▶ _WRITTEN INSTRUCTION_:
All of the listing below must be repeated word for word. Pictures are the only thing to omit.
---
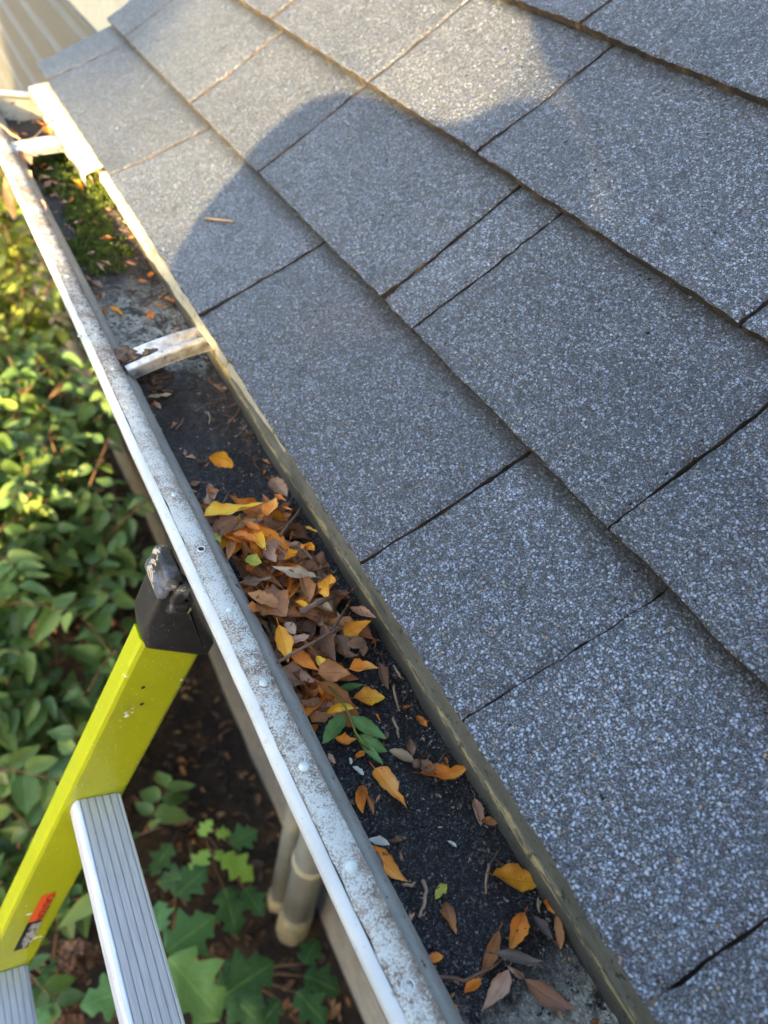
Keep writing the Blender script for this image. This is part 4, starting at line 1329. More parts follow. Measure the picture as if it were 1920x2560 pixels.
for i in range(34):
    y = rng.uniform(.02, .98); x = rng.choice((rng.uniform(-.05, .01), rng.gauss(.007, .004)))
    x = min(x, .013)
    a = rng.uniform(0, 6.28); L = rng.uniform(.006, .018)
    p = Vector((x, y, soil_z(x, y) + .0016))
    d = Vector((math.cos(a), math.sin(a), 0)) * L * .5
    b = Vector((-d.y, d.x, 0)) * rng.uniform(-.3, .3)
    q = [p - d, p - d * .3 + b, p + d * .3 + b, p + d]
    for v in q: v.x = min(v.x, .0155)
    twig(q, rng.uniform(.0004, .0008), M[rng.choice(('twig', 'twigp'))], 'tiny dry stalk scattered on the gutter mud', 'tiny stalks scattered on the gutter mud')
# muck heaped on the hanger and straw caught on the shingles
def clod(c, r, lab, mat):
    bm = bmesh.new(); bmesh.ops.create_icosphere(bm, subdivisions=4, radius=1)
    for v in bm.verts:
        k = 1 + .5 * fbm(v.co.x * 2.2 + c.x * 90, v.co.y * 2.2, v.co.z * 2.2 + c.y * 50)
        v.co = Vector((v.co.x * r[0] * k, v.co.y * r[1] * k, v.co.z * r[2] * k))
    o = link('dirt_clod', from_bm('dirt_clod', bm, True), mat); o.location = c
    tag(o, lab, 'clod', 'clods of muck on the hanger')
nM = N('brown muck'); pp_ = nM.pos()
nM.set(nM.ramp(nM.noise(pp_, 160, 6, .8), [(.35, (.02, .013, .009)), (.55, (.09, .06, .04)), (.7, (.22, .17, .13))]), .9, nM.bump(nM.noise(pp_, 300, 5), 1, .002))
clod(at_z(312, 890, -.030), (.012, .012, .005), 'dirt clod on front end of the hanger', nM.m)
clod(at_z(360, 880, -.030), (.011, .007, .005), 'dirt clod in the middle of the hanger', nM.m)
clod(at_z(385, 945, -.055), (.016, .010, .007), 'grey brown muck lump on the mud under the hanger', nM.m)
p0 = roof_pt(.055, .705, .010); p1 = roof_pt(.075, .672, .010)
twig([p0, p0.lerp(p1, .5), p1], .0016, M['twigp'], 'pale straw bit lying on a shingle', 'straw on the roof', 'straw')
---
▶ _THE COMPLETED TASK_:
Keep writing the Blender script for this image. This is part 4, starting at line 1329. More parts follow. Measure the picture as if it were 1920x2560 pixels.
for i in range(34):
    y = rng.uniform(.02, .98); x = rng.choice((rng.uniform(-.05, .01), rng.gauss(.007, .004)))
    x = min(x, .013)
    a = rng.uniform(0, 6.28); L = rng.uniform(.006, .018)
    p = Vector((x, y, soil_z(x, y) + .0016))
    d = Vector((math.cos(a), math.sin(a), 0)) * L * .5
    b = Vector((-d.y, d.x, 0)) * rng.uniform(-.3, .3)
    q = [p - d, p - d * .3 + b, p + d * .3 + b, p + d]
    for v in q: v.x = min(v.x, .0155)
    twig(q, rng.uniform(.0004, .0008), M[rng.choice(('twig', 'twigp'))], 'tiny dry stalk scattered on the gutter mud', 'tiny stalks scattered on the gutter mud')
# muck heaped on the hanger and straw caught on the shingles
def clod(c, r, lab, mat):
    bm = bmesh.new(); bmesh.ops.create_icosphere(bm, subdivisions=4, radius=1)
    for v in bm.verts:
        k = 1 + .5 * fbm(v.co.x * 2.2 + c.x * 90, v.co.y * 2.2, v.co.z * 2.2 + c.y * 50)
        v.co = Vector((v.co.x * r[0] * k, v.co.y * r[1] * k, v.co.z * r[2] * k))
    o = link('dirt_clod', from_bm('dirt_clod', bm, True), mat); o.location = c
    tag(o, lab, 'clod', 'clods of muck on the hanger')
nM = N('brown muck'); pp_ = nM.pos()
nM.set(nM.ramp(nM.noise(pp_, 160, 6, .8), [(.35, (.02, .013, .009)), (.55, (.09, .06, .04)), (.7, (.22, .17, .13))]), .9, nM.bump(nM.noise(pp_, 300, 5), 1, .002))
clod(at_z(312, 890, -.030), (.012, .012, .005), 'dirt clod on front end of the hanger', nM.m)
clod(at_z(360, 880, -.030), (.011, .007, .005), 'dirt clod in the middle of the hanger', nM.m)
clod(at_z(385, 945, -.055), (.016, .010, .007), 'grey brown muck lump on the mud under the hanger', nM.m)
p0 = roof_pt(.055, .705, .010); p1 = roof_pt(.075, .672, .010)
twig([p0, p0.lerp(p1, .5), p1], .0016, M['twigp'], 'pale straw bit lying on a shingle', 'straw on the roof', 'straw')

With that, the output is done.